- **Data section**
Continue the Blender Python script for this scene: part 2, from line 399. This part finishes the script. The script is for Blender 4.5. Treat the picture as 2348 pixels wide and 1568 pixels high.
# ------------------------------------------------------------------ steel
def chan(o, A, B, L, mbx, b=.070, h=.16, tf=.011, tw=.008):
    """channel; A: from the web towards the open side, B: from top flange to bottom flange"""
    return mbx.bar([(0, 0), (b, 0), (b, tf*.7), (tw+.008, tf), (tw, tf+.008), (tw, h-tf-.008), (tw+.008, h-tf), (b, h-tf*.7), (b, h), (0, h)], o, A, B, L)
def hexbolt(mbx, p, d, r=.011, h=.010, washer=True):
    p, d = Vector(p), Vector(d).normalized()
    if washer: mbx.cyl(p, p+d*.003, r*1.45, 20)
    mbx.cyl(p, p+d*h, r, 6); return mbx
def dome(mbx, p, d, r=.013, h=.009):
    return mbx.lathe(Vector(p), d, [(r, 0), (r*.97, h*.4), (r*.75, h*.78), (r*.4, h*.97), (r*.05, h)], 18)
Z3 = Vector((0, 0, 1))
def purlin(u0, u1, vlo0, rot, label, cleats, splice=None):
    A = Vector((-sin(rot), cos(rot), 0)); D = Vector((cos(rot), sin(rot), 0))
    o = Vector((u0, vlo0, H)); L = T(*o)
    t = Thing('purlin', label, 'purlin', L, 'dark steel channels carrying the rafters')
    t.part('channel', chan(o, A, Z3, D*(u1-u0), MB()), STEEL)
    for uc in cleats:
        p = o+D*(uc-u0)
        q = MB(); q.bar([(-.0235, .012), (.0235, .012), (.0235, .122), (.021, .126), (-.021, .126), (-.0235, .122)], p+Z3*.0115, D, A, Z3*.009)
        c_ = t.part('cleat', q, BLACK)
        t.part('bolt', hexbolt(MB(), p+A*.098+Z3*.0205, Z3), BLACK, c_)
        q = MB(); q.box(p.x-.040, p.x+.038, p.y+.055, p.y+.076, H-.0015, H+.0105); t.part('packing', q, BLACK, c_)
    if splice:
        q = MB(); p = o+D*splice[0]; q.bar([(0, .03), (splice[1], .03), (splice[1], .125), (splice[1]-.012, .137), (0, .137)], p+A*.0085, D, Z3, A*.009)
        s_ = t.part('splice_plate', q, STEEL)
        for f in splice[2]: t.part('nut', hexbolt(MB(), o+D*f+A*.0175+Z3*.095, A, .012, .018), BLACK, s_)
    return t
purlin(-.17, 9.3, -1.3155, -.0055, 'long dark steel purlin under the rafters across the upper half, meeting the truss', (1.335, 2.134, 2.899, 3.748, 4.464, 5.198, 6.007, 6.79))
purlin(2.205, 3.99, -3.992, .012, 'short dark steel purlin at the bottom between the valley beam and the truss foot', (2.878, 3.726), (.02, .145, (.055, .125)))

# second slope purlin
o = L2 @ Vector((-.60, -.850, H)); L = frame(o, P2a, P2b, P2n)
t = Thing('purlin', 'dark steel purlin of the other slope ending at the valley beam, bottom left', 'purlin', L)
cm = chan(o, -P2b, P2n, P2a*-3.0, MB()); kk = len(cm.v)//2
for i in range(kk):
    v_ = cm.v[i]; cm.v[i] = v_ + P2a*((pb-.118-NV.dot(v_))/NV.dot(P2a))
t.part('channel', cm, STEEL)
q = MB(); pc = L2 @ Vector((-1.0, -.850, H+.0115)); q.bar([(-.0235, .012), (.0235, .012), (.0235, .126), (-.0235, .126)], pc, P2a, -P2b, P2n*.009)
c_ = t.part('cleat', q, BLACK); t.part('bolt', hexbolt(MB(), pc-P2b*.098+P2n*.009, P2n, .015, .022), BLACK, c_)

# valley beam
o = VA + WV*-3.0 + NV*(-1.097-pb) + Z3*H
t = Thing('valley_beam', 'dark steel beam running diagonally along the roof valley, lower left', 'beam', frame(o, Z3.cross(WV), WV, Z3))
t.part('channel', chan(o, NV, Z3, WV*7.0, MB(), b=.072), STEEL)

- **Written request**
Quote the listing in full, please, keeping every line exact.

- **In response**
Continue the Blender Python script for this scene: part 2, from line 399. This part finishes the script. The script is for Blender 4.5. Treat the picture as 2348 pixels wide and 1568 pixels high.
# ------------------------------------------------------------------ steel
def chan(o, A, B, L, mbx, b=.070, h=.16, tf=.011, tw=.008):
    """channel; A: from the web towards the open side, B: from top flange to bottom flange"""
    return mbx.bar([(0, 0), (b, 0), (b, tf*.7), (tw+.008, tf), (tw, tf+.008), (tw, h-tf-.008), (tw+.008, h-tf), (b, h-tf*.7), (b, h), (0, h)], o, A, B, L)
def hexbolt(mbx, p, d, r=.011, h=.010, washer=True):
    p, d = Vector(p), Vector(d).normalized()
    if washer: mbx.cyl(p, p+d*.003, r*1.45, 20)
    mbx.cyl(p, p+d*h, r, 6); return mbx
def dome(mbx, p, d, r=.013, h=.009):
    return mbx.lathe(Vector(p), d, [(r, 0), (r*.97, h*.4), (r*.75, h*.78), (r*.4, h*.97), (r*.05, h)], 18)
Z3 = Vector((0, 0, 1))
def purlin(u0, u1, vlo0, rot, label, cleats, splice=None):
    A = Vector((-sin(rot), cos(rot), 0)); D = Vector((cos(rot), sin(rot), 0))
    o = Vector((u0, vlo0, H)); L = T(*o)
    t = Thing('purlin', label, 'purlin', L, 'dark steel channels carrying the rafters')
    t.part('channel', chan(o, A, Z3, D*(u1-u0), MB()), STEEL)
    for uc in cleats:
        p = o+D*(uc-u0)
        q = MB(); q.bar([(-.0235, .012), (.0235, .012), (.0235, .122), (.021, .126), (-.021, .126), (-.0235, .122)], p+Z3*.0115, D, A, Z3*.009)
        c_ = t.part('cleat', q, BLACK)
        t.part('bolt', hexbolt(MB(), p+A*.098+Z3*.0205, Z3), BLACK, c_)
        q = MB(); q.box(p.x-.040, p.x+.038, p.y+.055, p.y+.076, H-.0015, H+.0105); t.part('packing', q, BLACK, c_)
    if splice:
        q = MB(); p = o+D*splice[0]; q.bar([(0, .03), (splice[1], .03), (splice[1], .125), (splice[1]-.012, .137), (0, .137)], p+A*.0085, D, Z3, A*.009)
        s_ = t.part('splice_plate', q, STEEL)
        for f in splice[2]: t.part('nut', hexbolt(MB(), o+D*f+A*.0175+Z3*.095, A, .012, .018), BLACK, s_)
    return t
purlin(-.17, 9.3, -1.3155, -.0055, 'long dark steel purlin under the rafters across the upper half, meeting the truss', (1.335, 2.134, 2.899, 3.748, 4.464, 5.198, 6.007, 6.79))
purlin(2.205, 3.99, -3.992, .012, 'short dark steel purlin at the bottom between the valley beam and the truss foot', (2.878, 3.726), (.02, .145, (.055, .125)))

# second slope purlin
o = L2 @ Vector((-.60, -.850, H)); L = frame(o, P2a, P2b, P2n)
t = Thing('purlin', 'dark steel purlin of the other slope ending at the valley beam, bottom left', 'purlin', L)
cm = chan(o, -P2b, P2n, P2a*-3.0, MB()); kk = len(cm.v)//2
for i in range(kk):
    v_ = cm.v[i]; cm.v[i] = v_ + P2a*((pb-.118-NV.dot(v_))/NV.dot(P2a))
t.part('channel', cm, STEEL)
q = MB(); pc = L2 @ Vector((-1.0, -.850, H+.0115)); q.bar([(-.0235, .012), (.0235, .012), (.0235, .126), (-.0235, .126)], pc, P2a, -P2b, P2n*.009)
c_ = t.part('cleat', q, BLACK); t.part('bolt', hexbolt(MB(), pc-P2b*.098+P2n*.009, P2n, .015, .022), BLACK, c_)

# valley beam
o = VA + WV*-3.0 + NV*(-1.097-pb) + Z3*H
t = Thing('valley_beam', 'dark steel beam running diagonally along the roof valley, lower left', 'beam', frame(o, Z3.cross(WV), WV, Z3))
t.part('channel', chan(o, NV, Z3, WV*7.0, MB(), b=.072), STEEL)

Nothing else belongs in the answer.